Press Releases

Statement on ODNI’s Annual Statistical Transparency Report

WASHINGTON, DC — Today, the Office of the Director of National Intelligence (ODNI) released the Annual Statistical Transparency Report for 2022. The release comes as Congress is embroiled in debate over how to reform privacy protections for Americans in light of decades of well-documented misuse of presidential surveillance powers, Foreign Intelligence Surveillance Act (FISA), and an extremely controversial part of it known as “Section 702.”

In response to the release, Demand Progress Senior Policy Counsel Sean Vitka issued the following statement:

“Today’s report illuminates three disturbing facts: the FBI continues to completely ignore the law Congress enacted requiring FISA Court review of a sliver of the government’s warrantless searches targeting Americans; over the years the FBI appears to have conducted millions of backdoor searches of information about, to, and from Americans that were unnecessary for national security; and the government has more than doubled the amount of information it is collecting under the Patriot Act provision that Congress eliminated three years ago.

“This report exposes a perpetuation of unlawful backdoor searches and mass surveillance that should have already ended, and in doing so demonstrates that Congress must act more aggressively and comprehensively to secure the privacy of people in the United States across the board. We and a wide, bipartisan coalition of organizations are fighting to ensure it does just that.”

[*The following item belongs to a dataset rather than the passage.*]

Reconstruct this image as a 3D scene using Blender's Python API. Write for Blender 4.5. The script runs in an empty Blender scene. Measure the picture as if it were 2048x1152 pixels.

The ODNI’s decision to release the report on a Friday afternoon mirrors its decision to release on December 21 of last year the now-infamous report on serious compliance violations, including apparent political surveillance and racial profiling. Section 702 likely hands the government over one billion communications annually — all without a single warrant. The government has searched through that information specifically for Americans millions of times since it was enacted in 2008 while flouting the rules and laws that govern this invasive spying. Meanwhile, the government continues to refuse Congress and the public an estimate of how many Americans are swept up under this controversial authority.

Section 702 was the subject of two hearings yesterday that demonstrated uniquely bipartisan support for major reforms, which Congress must act on before the end of the year.